The Feynman technique: the ultimate test
Popularized under the name of physicist Richard Feynman, this method has four steps: (1) choose a concept; (2) explain it as if to a child or a total beginner, with no jargon; (3) spot the places where you get stuck or fall back into jargon — those are precisely your gaps in understanding; (4) go back to the source, then simplify again. Clarity for others is also the best test of your own understanding: you can only popularize what you truly master.
Say this / don't say that
- Don't say: "The protocol implements an asymmetric handshake for session negotiation." (stacked jargon)

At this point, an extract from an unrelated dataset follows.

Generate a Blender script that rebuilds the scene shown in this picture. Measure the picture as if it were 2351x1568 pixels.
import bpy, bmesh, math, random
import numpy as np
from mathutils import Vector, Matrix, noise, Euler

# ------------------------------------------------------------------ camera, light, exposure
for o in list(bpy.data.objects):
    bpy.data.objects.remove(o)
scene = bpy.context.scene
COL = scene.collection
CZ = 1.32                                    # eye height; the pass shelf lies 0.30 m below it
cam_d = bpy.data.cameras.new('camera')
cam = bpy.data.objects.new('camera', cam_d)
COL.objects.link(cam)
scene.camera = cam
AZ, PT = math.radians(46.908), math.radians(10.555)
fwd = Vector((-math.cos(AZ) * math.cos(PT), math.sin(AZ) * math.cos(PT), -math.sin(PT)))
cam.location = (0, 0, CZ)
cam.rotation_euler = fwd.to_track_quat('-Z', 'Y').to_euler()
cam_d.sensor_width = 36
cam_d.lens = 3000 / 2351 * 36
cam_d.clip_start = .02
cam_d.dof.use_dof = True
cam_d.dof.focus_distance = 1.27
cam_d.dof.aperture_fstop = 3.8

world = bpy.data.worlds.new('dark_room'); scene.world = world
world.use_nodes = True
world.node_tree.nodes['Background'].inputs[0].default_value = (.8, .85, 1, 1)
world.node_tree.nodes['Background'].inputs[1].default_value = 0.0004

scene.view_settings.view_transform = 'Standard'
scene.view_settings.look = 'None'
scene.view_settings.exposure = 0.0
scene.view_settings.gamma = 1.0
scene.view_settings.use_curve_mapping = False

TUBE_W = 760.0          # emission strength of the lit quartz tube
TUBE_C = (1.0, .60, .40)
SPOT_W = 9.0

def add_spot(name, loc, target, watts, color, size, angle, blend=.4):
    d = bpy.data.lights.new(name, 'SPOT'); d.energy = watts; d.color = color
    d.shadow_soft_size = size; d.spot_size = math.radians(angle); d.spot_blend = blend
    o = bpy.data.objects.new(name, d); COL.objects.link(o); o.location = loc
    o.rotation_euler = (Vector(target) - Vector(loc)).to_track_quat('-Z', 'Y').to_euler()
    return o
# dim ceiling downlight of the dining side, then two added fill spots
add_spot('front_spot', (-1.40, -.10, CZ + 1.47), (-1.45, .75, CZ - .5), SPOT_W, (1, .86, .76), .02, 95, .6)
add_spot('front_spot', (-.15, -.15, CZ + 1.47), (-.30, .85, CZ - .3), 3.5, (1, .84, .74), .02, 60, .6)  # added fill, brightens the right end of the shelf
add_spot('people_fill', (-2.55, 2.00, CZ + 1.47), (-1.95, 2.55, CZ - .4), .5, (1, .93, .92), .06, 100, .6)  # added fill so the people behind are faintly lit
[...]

- Say: "Before talking, the two machines exchange a secret password — a bit like two spies checking each other's identity." (common words + analogy)
Practical exercise
Take a technical paragraph you have written. First pass: replace each trade term with an everyday word. Second pass: add one analogy. Third pass: cut 20% of the words without losing meaning. Compare the before/after out loud.
Summary
Three levers make an idea clear. The analogy links the unknown to the known by transferring the structure of relations (Gentner) — provided you flag its limits. The concrete (vivid numbers, images, examples) always beats the abstract, as the SUCCESs model of the Heath brothers reminds us. Finally, the hunt for jargon and clutter (Zinsser, the plain language movement) and the Feynman technique — explaining as if to a beginner to reveal your own gaps — complete the transformation of the complicated into the obvious.